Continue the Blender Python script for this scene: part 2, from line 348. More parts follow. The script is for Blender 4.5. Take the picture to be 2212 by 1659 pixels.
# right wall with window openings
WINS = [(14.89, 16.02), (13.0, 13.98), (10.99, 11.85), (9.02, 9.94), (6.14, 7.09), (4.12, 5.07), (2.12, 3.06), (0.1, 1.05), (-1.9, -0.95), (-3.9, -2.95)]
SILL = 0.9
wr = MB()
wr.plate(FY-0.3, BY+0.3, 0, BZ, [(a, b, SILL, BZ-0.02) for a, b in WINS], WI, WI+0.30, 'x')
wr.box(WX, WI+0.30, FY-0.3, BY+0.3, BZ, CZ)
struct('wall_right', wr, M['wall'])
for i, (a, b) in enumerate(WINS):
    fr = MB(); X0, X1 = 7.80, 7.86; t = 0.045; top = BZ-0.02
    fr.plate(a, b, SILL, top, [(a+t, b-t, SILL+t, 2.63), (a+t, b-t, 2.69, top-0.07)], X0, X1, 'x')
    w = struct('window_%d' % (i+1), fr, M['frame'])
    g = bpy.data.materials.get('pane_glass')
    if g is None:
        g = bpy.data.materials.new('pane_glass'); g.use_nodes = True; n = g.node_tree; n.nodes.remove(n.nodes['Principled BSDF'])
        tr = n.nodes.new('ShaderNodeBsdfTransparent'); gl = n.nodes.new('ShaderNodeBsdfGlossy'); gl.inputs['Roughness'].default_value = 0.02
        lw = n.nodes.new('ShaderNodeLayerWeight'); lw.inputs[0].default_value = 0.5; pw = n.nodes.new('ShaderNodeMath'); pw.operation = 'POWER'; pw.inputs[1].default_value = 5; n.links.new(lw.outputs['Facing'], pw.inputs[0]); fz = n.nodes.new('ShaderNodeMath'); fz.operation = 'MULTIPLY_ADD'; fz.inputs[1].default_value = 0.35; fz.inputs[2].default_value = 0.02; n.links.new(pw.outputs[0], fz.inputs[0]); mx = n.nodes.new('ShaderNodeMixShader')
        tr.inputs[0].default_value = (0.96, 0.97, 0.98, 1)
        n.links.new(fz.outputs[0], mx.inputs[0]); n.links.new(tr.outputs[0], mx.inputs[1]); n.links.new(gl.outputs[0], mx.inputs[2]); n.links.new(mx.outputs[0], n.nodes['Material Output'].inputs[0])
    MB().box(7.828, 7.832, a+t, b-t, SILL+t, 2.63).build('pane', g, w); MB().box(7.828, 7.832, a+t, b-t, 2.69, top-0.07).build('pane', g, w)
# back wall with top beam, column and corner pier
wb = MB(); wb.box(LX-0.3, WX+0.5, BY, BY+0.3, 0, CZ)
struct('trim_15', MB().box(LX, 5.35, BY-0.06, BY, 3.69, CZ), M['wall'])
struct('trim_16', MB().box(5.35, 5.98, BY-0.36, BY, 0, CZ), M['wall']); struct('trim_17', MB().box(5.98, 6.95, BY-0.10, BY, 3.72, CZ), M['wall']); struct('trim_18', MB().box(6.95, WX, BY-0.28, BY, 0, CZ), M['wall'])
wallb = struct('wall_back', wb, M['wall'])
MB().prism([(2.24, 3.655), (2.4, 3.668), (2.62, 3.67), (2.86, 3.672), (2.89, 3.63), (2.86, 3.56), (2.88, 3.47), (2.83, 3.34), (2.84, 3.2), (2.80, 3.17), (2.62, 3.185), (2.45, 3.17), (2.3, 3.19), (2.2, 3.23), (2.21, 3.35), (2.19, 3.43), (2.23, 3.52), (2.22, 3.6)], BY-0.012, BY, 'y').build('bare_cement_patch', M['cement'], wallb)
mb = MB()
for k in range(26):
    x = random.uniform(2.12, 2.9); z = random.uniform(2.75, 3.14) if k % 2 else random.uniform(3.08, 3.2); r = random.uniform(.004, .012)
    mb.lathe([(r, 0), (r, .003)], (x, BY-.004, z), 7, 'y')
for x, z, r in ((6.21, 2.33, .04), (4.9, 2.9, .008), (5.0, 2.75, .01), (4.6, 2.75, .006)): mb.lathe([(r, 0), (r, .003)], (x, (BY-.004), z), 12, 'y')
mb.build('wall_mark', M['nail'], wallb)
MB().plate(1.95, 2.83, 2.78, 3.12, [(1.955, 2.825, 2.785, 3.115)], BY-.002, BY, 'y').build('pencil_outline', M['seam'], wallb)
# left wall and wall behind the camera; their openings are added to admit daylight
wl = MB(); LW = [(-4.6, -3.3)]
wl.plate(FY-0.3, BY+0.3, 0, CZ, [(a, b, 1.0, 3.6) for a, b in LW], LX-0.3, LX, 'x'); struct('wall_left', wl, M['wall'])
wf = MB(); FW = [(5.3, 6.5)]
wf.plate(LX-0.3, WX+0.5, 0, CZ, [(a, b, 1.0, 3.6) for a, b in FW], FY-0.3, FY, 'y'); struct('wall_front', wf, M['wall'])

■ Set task
Repeat the material in full, exactly as it stands.

■ The response
Continue the Blender Python script for this scene: part 2, from line 348. More parts follow. The script is for Blender 4.5. Take the picture to be 2212 by 1659 pixels.
# right wall with window openings
WINS = [(14.89, 16.02), (13.0, 13.98), (10.99, 11.85), (9.02, 9.94), (6.14, 7.09), (4.12, 5.07), (2.12, 3.06), (0.1, 1.05), (-1.9, -0.95), (-3.9, -2.95)]
SILL = 0.9
wr = MB()
wr.plate(FY-0.3, BY+0.3, 0, BZ, [(a, b, SILL, BZ-0.02) for a, b in WINS], WI, WI+0.30, 'x')
wr.box(WX, WI+0.30, FY-0.3, BY+0.3, BZ, CZ)
struct('wall_right', wr, M['wall'])
for i, (a, b) in enumerate(WINS):
    fr = MB(); X0, X1 = 7.80, 7.86; t = 0.045; top = BZ-0.02
    fr.plate(a, b, SILL, top, [(a+t, b-t, SILL+t, 2.63), (a+t, b-t, 2.69, top-0.07)], X0, X1, 'x')
    w = struct('window_%d' % (i+1), fr, M['frame'])
    g = bpy.data.materials.get('pane_glass')
    if g is None:
        g = bpy.data.materials.new('pane_glass'); g.use_nodes = True; n = g.node_tree; n.nodes.remove(n.nodes['Principled BSDF'])
        tr = n.nodes.new('ShaderNodeBsdfTransparent'); gl = n.nodes.new('ShaderNodeBsdfGlossy'); gl.inputs['Roughness'].default_value = 0.02
        lw = n.nodes.new('ShaderNodeLayerWeight'); lw.inputs[0].default_value = 0.5; pw = n.nodes.new('ShaderNodeMath'); pw.operation = 'POWER'; pw.inputs[1].default_value = 5; n.links.new(lw.outputs['Facing'], pw.inputs[0]); fz = n.nodes.new('ShaderNodeMath'); fz.operation = 'MULTIPLY_ADD'; fz.inputs[1].default_value = 0.35; fz.inputs[2].default_value = 0.02; n.links.new(pw.outputs[0], fz.inputs[0]); mx = n.nodes.new('ShaderNodeMixShader')
        tr.inputs[0].default_value = (0.96, 0.97, 0.98, 1)
        n.links.new(fz.outputs[0], mx.inputs[0]); n.links.new(tr.outputs[0], mx.inputs[1]); n.links.new(gl.outputs[0], mx.inputs[2]); n.links.new(mx.outputs[0], n.nodes['Material Output'].inputs[0])
    MB().box(7.828, 7.832, a+t, b-t, SILL+t, 2.63).build('pane', g, w); MB().box(7.828, 7.832, a+t, b-t, 2.69, top-0.07).build('pane', g, w)
# back wall with top beam, column and corner pier
wb = MB(); wb.box(LX-0.3, WX+0.5, BY, BY+0.3, 0, CZ)
struct('trim_15', MB().box(LX, 5.35, BY-0.06, BY, 3.69, CZ), M['wall'])
struct('trim_16', MB().box(5.35, 5.98, BY-0.36, BY, 0, CZ), M['wall']); struct('trim_17', MB().box(5.98, 6.95, BY-0.10, BY, 3.72, CZ), M['wall']); struct('trim_18', MB().box(6.95, WX, BY-0.28, BY, 0, CZ), M['wall'])
wallb = struct('wall_back', wb, M['wall'])
MB().prism([(2.24, 3.655), (2.4, 3.668), (2.62, 3.67), (2.86, 3.672), (2.89, 3.63), (2.86, 3.56), (2.88, 3.47), (2.83, 3.34), (2.84, 3.2), (2.80, 3.17), (2.62, 3.185), (2.45, 3.17), (2.3, 3.19), (2.2, 3.23), (2.21, 3.35), (2.19, 3.43), (2.23, 3.52), (2.22, 3.6)], BY-0.012, BY, 'y').build('bare_cement_patch', M['cement'], wallb)
mb = MB()
for k in range(26):
    x = random.uniform(2.12, 2.9); z = random.uniform(2.75, 3.14) if k % 2 else random.uniform(3.08, 3.2); r = random.uniform(.004, .012)
    mb.lathe([(r, 0), (r, .003)], (x, BY-.004, z), 7, 'y')
for x, z, r in ((6.21, 2.33, .04), (4.9, 2.9, .008), (5.0, 2.75, .01), (4.6, 2.75, .006)): mb.lathe([(r, 0), (r, .003)], (x, (BY-.004), z), 12, 'y')
mb.build('wall_mark', M['nail'], wallb)
MB().plate(1.95, 2.83, 2.78, 3.12, [(1.955, 2.825, 2.785, 3.115)], BY-.002, BY, 'y').build('pencil_outline', M['seam'], wallb)
# left wall and wall behind the camera; their openings are added to admit daylight
wl = MB(); LW = [(-4.6, -3.3)]
wl.plate(FY-0.3, BY+0.3, 0, CZ, [(a, b, 1.0, 3.6) for a, b in LW], LX-0.3, LX, 'x'); struct('wall_left', wl, M['wall'])
wf = MB(); FW = [(5.3, 6.5)]
wf.plate(LX-0.3, WX+0.5, 0, CZ, [(a, b, 1.0, 3.6) for a, b in FW], FY-0.3, FY, 'y'); struct('wall_front', wf, M['wall'])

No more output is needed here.